Esther: die woorden hangen bij ons overal in het gebouw op digitale informatieschermen. Ze draaien doorlopend mee, dus je ziet er altijd wel 3 of 4 op een dag. Het grappige is dat je elkaar gaat corrigeren. Ik heb een collega die het de hele dag heeft over ‘met betrekking tot’. En wij roepen de hele dag in koor: ‘Nee, het is ‘over’! Een andere collega zegt de hele dag ‘zeg maar’ en wordt daarop gewezen. Je gaat elkaar corrigeren, het wordt een soort spel.

Kijkersvraag: ik merk bij collega’s soms weerstand tegen ‘jip-en-janneketaal’, de angst om niet als professioneel te worden gezien. Is dit herkenbaar?
Esther: ik vind niet snel iets te simpel; het moet begrijpelijk zijn. Ik zeg altijd: als mijn moeder het niet begrijpt, dan begrijpt 80% van de inwoners het niet. Die weerstand zit met name bij specialisten. Je ziet het vaak bij mensen uit het groen, ontwerp, ruimtelijke zaken en bij juristen.
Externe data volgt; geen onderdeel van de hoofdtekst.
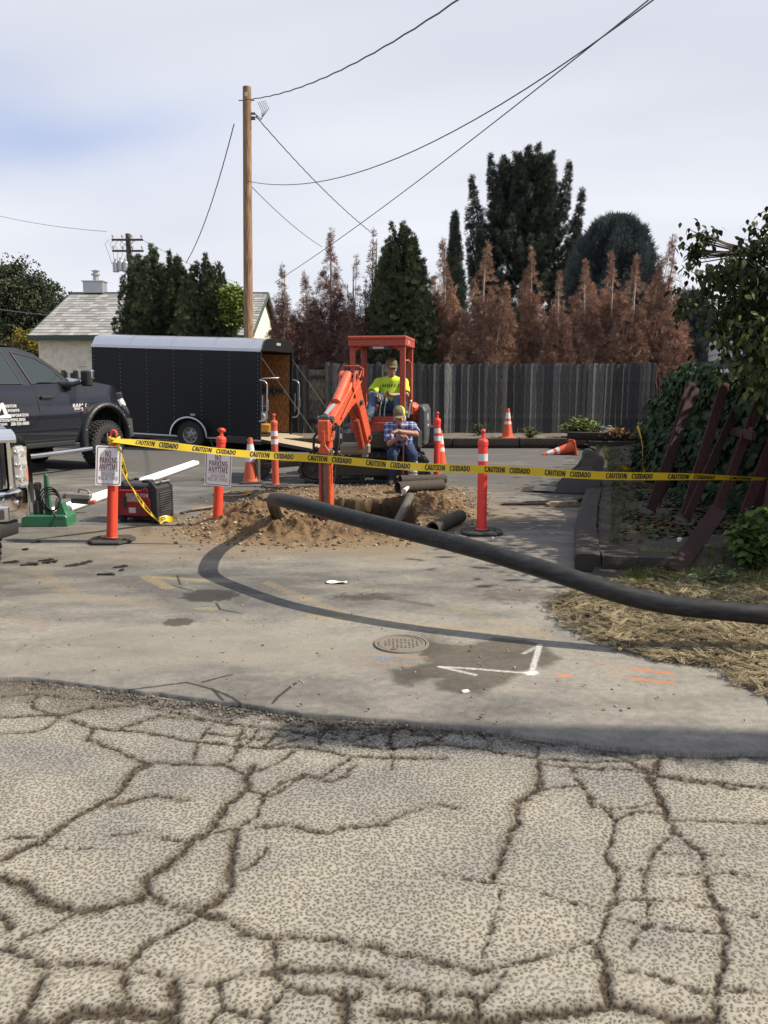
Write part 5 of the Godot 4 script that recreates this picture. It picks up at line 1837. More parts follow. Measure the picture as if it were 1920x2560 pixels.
# ---------------------------------------------------------------- grey pickup
func pickup() -> void:
	var paint := mat("pickup paint",Color(0.017,0.020,0.027),0.2,0.3)
	paint.clearcoat_enabled = true
	paint.clearcoat = 0.8
	paint.clearcoat_roughness = 0.06
	var trimm := mat("pickup trim",Color(0.018,0.019,0.021),0.45)
	var glass := mat("tinted glass",Color(0.02,0.03,0.03),0.05)
	glass.metallic_specular = 0.75
	var wmat := mat("white vinyl",Color(0.62,0.63,0.65),0.5)
	var t := thing("pickup_truck","dark grey lifted crew-cab pickup parked at left with lettering on its doors","pickup",w3(-5.06,0,14.30),deg_to_rad(62.0))
	var bulge := func(y: float) -> float: return 0.06 - 0.09 * pow((y - 1.0) / 0.62,2.0) - 0.02 * smoothstep(1.02,1.10,y)
	var top := func(x: float) -> float:
		var e := [Vector2(-9,1.49),Vector2(-0.75,1.49),Vector2(-0.36,1.545),Vector2(-0.12,1.525),Vector2(0.30,1.46),Vector2(0.50,1.38),Vector2(0.62,1.22)]
		for i in e.size() - 1:
			if x <= e[i + 1].x: return lerpf(e[i].y,e[i + 1].y,(x - e[i].x) / (e[i + 1].x - e[i].x))
		return 1.2
	var low := func(x: float) -> float:
		var y := 0.52
		for c in [0.0,-3.45]:
			var e := absf(x - c)
			if e < 0.44: y = maxf(y,0.52 + 0.56 * sqrt(1.0 - pow(e / 0.44,2.0)))
		return y
	var xs := []
	var x := -4.6
	while x < 0.62:
		xs.append(x)
		x += 0.03 if absf(x) < 0.5 or absf(x + 3.45) < 0.5 else 0.12
	xs.append(0.62)
	for side in [0,1]:
		var b := B.new()
		var g := []
		for q in xs:
			var row := []
			var lo: float = (low as Callable).call(q)
			var hi: float = (top as Callable).call(q)
			for k in 13:
				var y := lerpf(lo,hi,k / 12.0)
				var z: float = (bulge as Callable).call(y) - 0.16 * smoothstep(0.1,0.62,q) * smoothstep(0.9,1.3,y) - 0.10 * smoothstep(0.3,0.62,q)
				row.append(Vector3(q,y,z if side == 0 else -1.98 - z))
			g.append(row)
		b.grid(g,side == 0)
		pp("body_side",b,paint,t)
	var b := B.new()
	var g := []
	for i in 16:
		var q := -0.72 + 1.34 * i / 15.0
		var hi: float = (top as Callable).call(q)
		var row := []
		for k in 11:
			var s := k / 10.0
			var zin: float = (bulge as Callable).call(hi) - 0.16 * smoothstep(0.1,0.62,q) * smoothstep(0.9,1.3,hi) - 0.10 * smoothstep(0.3,0.62,q)
			var z := lerpf(zin,-1.98 - zin,s)
			row.append(Vector3(q,hi + 0.07 * sin(PI * s) + 0.02 * smoothstep(0.1,0.2,s) * smoothstep(0.9,0.8,s),z))
		g.append(row)
	b.grid(g,true)
	pp("hood",b,paint,t)
	b = B.new()
	b.box(Vector3(0.56,0.98,-0.99),Vector3(0.12,0.72,1.62),0.05)
	pp("grille",b,trimm,t)
	b = B.new()
	b.box(Vector3(-3.7,1.0,-0.99),Vector3(1.7,0.05,1.7),0.01)
	b.box(Vector3(-4.58,1.1,-0.99),Vector3(0.06,0.75,1.8),0.02)
	b.box(Vector3(-2.0,0.55,-0.99),Vector3(4.4,0.16,1.5),0.02)
	pp("chassis",b,trimm,t)
	var gp := [[-3.05,1.50,-0.03],[-3.0,2.0,-0.20],[-2.8,2.12,-0.30],[-1.9,2.14,-0.30],[-1.35,2.10,-0.29],[-1.08,2.00,-0.25],[-0.82,1.80,-0.16],[-0.60,1.56,-0.05]]
	b = B.new()
	g = []
	for q in gp:
		var row := []
		for k in 9:
			var s := k / 8.0
			row.append(Vector3(q[0],q[1] + 0.045 * sin(PI * s),lerpf(q[2],-1.98 - q[2],s)))
		g.append(row)
	b.grid(g,true)
	pp("roof",b,paint,t)
	b = B.new()
	b.quad(Vector3(-0.66,1.63,-0.20),Vector3(-0.66,1.63,-1.78),Vector3(-1.12,2.045,-1.66),Vector3(-1.12,2.045,-0.32))
	pp("windscreen",b,glass,t)
	for side in [0,1]:
		var mz := func(p: Vector2) -> Vector3:
			var z := -0.03 - 0.27 * (p.y - 1.49) / 0.63
			return Vector3(p.x,p.y,z if side == 0 else -1.98 - z)
		b = B.new()
		var outl := [Vector2(-3.05,1.48),Vector2(-0.60,1.48),Vector2(-0.60,1.56),Vector2(-0.82,1.80),Vector2(-1.08,2.00),Vector2(-1.35,2.09),Vector2(-2.8,2.10),Vector2(-3.0,2.0)]
		var poly := PackedVector2Array(outl)
		var id := Geometry2D.triangulate_polygon(poly)
		for k in range(0,id.size(),3):
			var p: Vector3 = (mz as Callable).call(poly[id[k]])
			var q: Vector3 = (mz as Callable).call(poly[id[k + 1]])
			var r: Vector3 = (mz as Callable).call(poly[id[k + 2]])
			if ((q - p).cross(r - p).z > 0) == (side == 0): b.tri(p,q,r)
			else: b.tri(p,r,q)
		pp("door_frame",b,paint,t)
		for pane in [[Vector2(-1.30,1.51),Vector2(-0.70,1.55),Vector2(-0.86,1.78),Vector2(-1.10,1.93),Vector2(-1.47,2.02)],[Vector2(-2.45,1.51),Vector2(-1.46,1.51),Vector2(-1.63,2.03),Vector2(-2.4,2.04)]]:
			b = B.new()
			var seal := B.new()
			var cen := Vector2.ZERO
			for p in pane: cen += p / pane.size()
			for k in pane.size():
				var a0: Vector2 = pane[k]
				var a1: Vector2 = pane[(k + 1) % pane.size()]
				var off := Vector3(0,0,0.006 if side == 0 else -0.006)
				var P0: Vector3 = (mz as Callable).call(a0) + off
				var P1: Vector3 = (mz as Callable).call(a1) + off
				var C: Vector3 = (mz as Callable).call(cen) + off
				if side == 0: b.tri(C,P0,P1)
				else: b.tri(C,P1,P0)
				seal.tube([P0,P1],0.012,5,false)
			var pn := pp("side_window",b,glass,t)
			pp("window_seal",seal,trimm,pn)
	b = B.new()
	var seam := func(pts: Array) -> void:
		var o := []
		for p in pts: o.append(Vector3(p.x,p.y,(bulge as Callable).call(p.y) + 0.001))
		b.tube(o,0.006,4,false)
	(seam as Callable).call([Vector2(-1.31,1.47),Vector2(-1.26,1.25),Vector2(-1.23,0.95),Vector2(-1.27,0.58)])
	(seam as Callable).call([Vector2(-0.34,1.40),Vector2(-0.35,1.1),Vector2(-0.35,0.85)])
	(seam as Callable).call([Vector2(-2.55,1.47),Vector2(-2.56,1.1),Vector2(-2.5,0.6)])
	(seam as Callable).call([Vector2(-0.60,0.58),Vector2(-2.5,0.58)])
	pp("door_seam",b,M["black rubber"],t)
	b = B.new()
	for q in [0.76]:
		b.box(Vector3(-1.5,0.75,0.055),Vector3(1.9,0.035,0.012),0.005)
	pp("door_crease",b,paint,t)
	for hx in [-1.10,-2.05]:
		b = B.new()
		b.box(Vector3(hx,1.285,0.05),Vector3(0.215,0.05,0.045),0.016)
		pp("door_handle",b,trimm,t)
	b = B.new()
	b.tube([Vector3(-0.38,0.40,0.10),Vector3(-0.42,0.385,0.15),Vector3(-1.0,0.365,0.16),Vector3(-2.6,0.33,0.16),Vector3(-2.75,0.36,0.08)],0.042,10)
	pp("step_bar",b,M["chrome"],t)
	b = B.new()
	b.box(Vector3(-1.6,0.50,-0.02),Vector3(2.0,0.09,0.08),0.02)
	pp("rocker",b,trimm,t)
	b = B.new()
	b.tube([Vector3(-0.76,1.50,-0.04),Vector3(-0.66,1.50,0.12),Vector3(-0.58,1.54,0.2)],[0.05,0.045,0.04],8)
	pp("mirror_arm",b,trimm,t)
	b = B.new()
	b.box(Vector3(-0.50,1.60,0.26),Vector3(0.11,0.27,0.2),0.045)
	var mi := pp("mirror_head",b,trimm,t)
	b = B.new()
	b.box(Vector3(-0.455,1.665,0.265),Vector3(0.07,0.145,0.205),0.03)
	pp("mirror_cap",b,M["chrome"],mi)
	for c in [0.0,-3.45]:
		b = B.new()
		g = []
		for k in 25:
			var a := PI * (k / 24.0 * 1.12 - 0.06)
			var rx := Vector2(cos(a) * 0.43,sin(a) * 0.57)
			var ro := Vector2(cos(a) * 0.51,sin(a) * 0.66)
			var yb := 0.52
			g.append([Vector3(c + rx.x,yb + rx.y,0.02),Vector3(c + rx.x,yb + rx.y,0.125),Vector3(c + lerpf(rx.x,ro.x,0.55),yb + lerpf(rx.y,ro.y,0.55),0.12),Vector3(c + ro.x,yb + ro.y,0.085),Vector3(c + ro.x * 1.01,yb + ro.y * 1.01,0.0)])
		b.grid(g)
		var fl := pp("wheel_flare",b,trimm,t)
		for k in 7:
			b = B.new()
			var a := PI * (0.1 + 0.8 * k / 6.0)
			b.ball(Vector3(c + cos(a) * 0.475,0.52 + sin(a) * 0.62,0.118),Vector3(0.014,0.014,0.008),4)
			pp("bolt",b,M["galvanised"],fl)
		b = B.new()
		b.box(Vector3(c,0.85,-0.5),Vector3(0.78,0.7,0.02),0.0)
		pp("wheel_well",b,M["black rubber"],t)
	for q in [[0.0,0.0,8.0],[-3.8,0.0,0.0],[0.0,-1.98,8.0],[-3.8,-1.98,0.0]]:
		var w := offroad_wheel(t,0.425,0.30)
		w.position = Vector3(q[0],0.425,q[1] - 0.06 if q[1] == 0.0 else q[1] + 0.06)
		w.rotation = Vector3(PI / 2,0,0) if q[1] == 0.0 else Vector3(-PI / 2,0,0)
		if q[2] != 0.0: w.basis = Basis(Vector3.UP,deg_to_rad(q[2])) * w.basis
	b = B.new()
	g = []
	for k in 9:
		var s := k / 8.0
		var z := lerpf(0.03,-2.01,s)
		var f := 0.70 - 0.10 * pow(absf(s - 0.5) * 2.0,4.0)
		g.append([Vector3(f - 0.2,0.52,z),Vector3(f - 0.02,0.53,z),Vector3(f,0.6,z),Vector3(f,0.80,z),Vector3(f - 0.03,0.86,z),Vector3(f - 0.2,0.87,z)])
	b.grid(g)
	b.quad(Vector3(0.42,0.52,0.03),Vector3(0.62,0.53,0.03),Vector3(0.60,0.86,0.03),Vector3(0.42,0.87,0.03))
	pp("front_bumper",b,mat("pickup bumper",Color(0.20,0.21,0.22),0.3,0.8),t)
	b = B.new()
	b.prism(PackedVector2Array([Vector2(0.46,0.98),Vector2(0.60,0.96),Vector2(0.63,1.12),Vector2(0.57,1.23),Vector2(0.50,1.19)]),-0.30,-0.13,0.015)
	pp("headlight",b,mat("headlight lens",Color(0.62,0.62,0.62),0.12),t)
	b = B.new()
	var zz := 0.062
	var put := func(bb: B,txt: String,h: float,px: float,y: float,wide: float) -> void:
		write(bb,txt,h,Vector3(px,y,(bulge as Callable).call(y) + 0.004),Basis(),wide)
	(put as Callable).call(b,"RAM",0.06,-0.53,1.135,1.15)
	(put as Callable).call(b,"3500",0.055,-0.53,1.07,1.1)
	(put as Callable).call(b,"C",0.06,-0.37,1.13,0.8)
	pp("badge_lettering",b,wmat,t)
	b = B.new()
	b.box(Vector3(-0.53,1.035,0.061),Vector3(0.2,0.008,0.003),0.0)
	b.box(Vector3(-0.37,1.085,0.061),Vector3(0.10,0.008,0.003),0.0)
	pp("badge_underline",b,mat("badge red",Color(0.35,0.03,0.03),0.4),t)
	b = B.new()
	(put as Callable).call(b,"CANYON",0.048,-1.75,1.165,0.85)
	(put as Callable).call(b,"POWER",0.048,-1.69,1.09,0.85)
	(put as Callable).call(b,"CORPORATION",0.046,-1.63,1.015,0.75)
	(put as Callable).call(b,"EXCAVATION/PIPELINES",0.046,-1.81,0.945,0.8)
	(put as Callable).call(b,"NAMPA, IDAHO",0.036,-1.95,0.885,0.7)
	(put as Callable).call(b,"208-555-0000",0.05,-1.61,0.882,0.72)
	pp("door_lettering",b,wmat,t)
	b = B.new()
	for q in [[Vector2(-2.0,1.02),Vector2(-1.9,1.22),Vector2(-1.86,1.22),Vector2(-1.80,1.05),Vector2(-1.86,1.04),Vector2(-1.89,1.14),Vector2(-1.95,1.03)],[Vector2(-2.02,0.98),Vector2(-1.76,0.98),Vector2(-1.74,1.01),Vector2(-1.80,1.045),Vector2(-1.98,1.01)]]:
		b.prism(PackedVector2Array(q),zz - 0.002,zz + 0.003,0.0)
	pp("door_emblem",b,wmat,t)
	b = B.new()
	b.box(Vector3(-1.0,1.53,-0.016),Vector3(0.42,0.012,0.012),0.0)
	pp("window_sill_strip",b,M["chrome"],t)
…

Dan denk ik: ik weet niet waarom je het zo ingewikkeld wilt maken? Omdat je wilt laten zien dat je er verstand van hebt? Dat is niet nodig, wat je kunt ook in de bijlage aangeven op grond van welk artikel in de wet iemand bijvoorbeeld wel of geen kapvergunning krijgt. Het gaat erom dat mensen weten: krijg ik hem nu wel of niet? Op basis van welke wet en welk artikel, is voor veel mensen niet relevant.
Kijkersvraag: kan iedereen duidelijk schrijven? Je kunt mensen trainen en tools aanreiken, maar zijn er ook mensen die het echt niet kunnen?
Esther: of niet willen. Want iedereen kan het, maar sommige mensen willen niet. Dat zie je ook bij de werving van taalcoaches. Dit zijn allemaal mensen die al affiniteit met taal hebben en het leuk vinden om met taal bezig te zijn. Maar dat heeft lang niet iedereen. Binnen de gemeente Waalwijk was er een team waar 10 mensen door de teammanager waren aangewezen om de training te volgen. Dit waren allemaal mensen die dat helemaal niet wilden. Bij de evaluatie bleek uiteindelijk dat ze er wel degelijk wat aan hadden. Het ging om jongens die werken in de openbare ruimte en denken: hoezo moet ik een taaltraining? Je moet het dus wel laten aansluiten. Mensen die echt niet willen, daar doe je niet zoveel mee.
Kijkersvraag: voelen mensen zich soms niet onzeker of op de vingers getikt? Want je zegt toch eigenlijk: je doet het niet goed?
Esther: je hoeft als taalcoach niet meteen te gaan herschrijven. Je kunt met elkaar de brief doornemen en kijken: zit er een aanleiding in? Wat is je hoofdboodschap? Heb je een goede afsluiting? Heb je een contactpersoon onder in je brief staan, zodat iemand met vragen weet waar hij terecht kan? Dan gaan ze meestal zelf weer aan de slag, maar zo heb je net even dat zetje kunnen geven. De weerstand zou denk ik groter zijn als je zegt: geef maar aan mij, ik ga het herschrijven en pats, hier heb je het weer terug.
Pascal, wat is een vraag die jij veel van collega’s krijgt?
Pascal: als ik nieuwe collega’s vertel wat ik bij de gemeente doe en waarmee ik me bezighoud, noem ik onder andere Duidelijke Taal. Dan hoor ik ze vaak zeggen: ‘oja, dat alles in jip-en-janneketaal moet’. Ik ga dan uitleggen: niet jip-en-janneketaal, maar vooral duidelijke taal. Daarom proberen we op verschillende structurele manieren mensen te bereiken. Als mensen niet willen, is er altijd wel een ingang te vinden. Bijvoorbeeld dat we het in de Waalwijk Academie zetten, dat nieuwe collega’s er meteen mee in aanraking komen, dat zoveel mogelijk mensen zo’n training volgen, dat we collega’s proberen te prikkelen met die vervangwoorden en ook dat we met de systeembrieven aan de slag gaan. En natuurlijk met een ludieke actie zoals de onbegrijpelijke brief. Met de vervangwoorden laten we zien dat het ook in kleine dingen zit. Dat we niet meteen hele brieven hoeven te transformeren, maar dat duidelijke taal ook zit in kleine woordjes die je in je dagelijkse bezigheden gebruikt.
Esther, wat is jouw gouden tip voor de kijker?
Esther: als het gaat over draagvlak: ik heb de mazzel dat ik in een middelgrote gemeente werk die redelijk plat is. We hebben een directie die bestaat uit de gemeentesecretaris en de financieel directeur. Die gemeentesecretaris heb ik meegekregen en toen dacht ik: en hiermee is het goed, nu kan ik aan de slag. Dus mijn tip is: je moet gewoon beginnen. Die mensen neem je wel mee.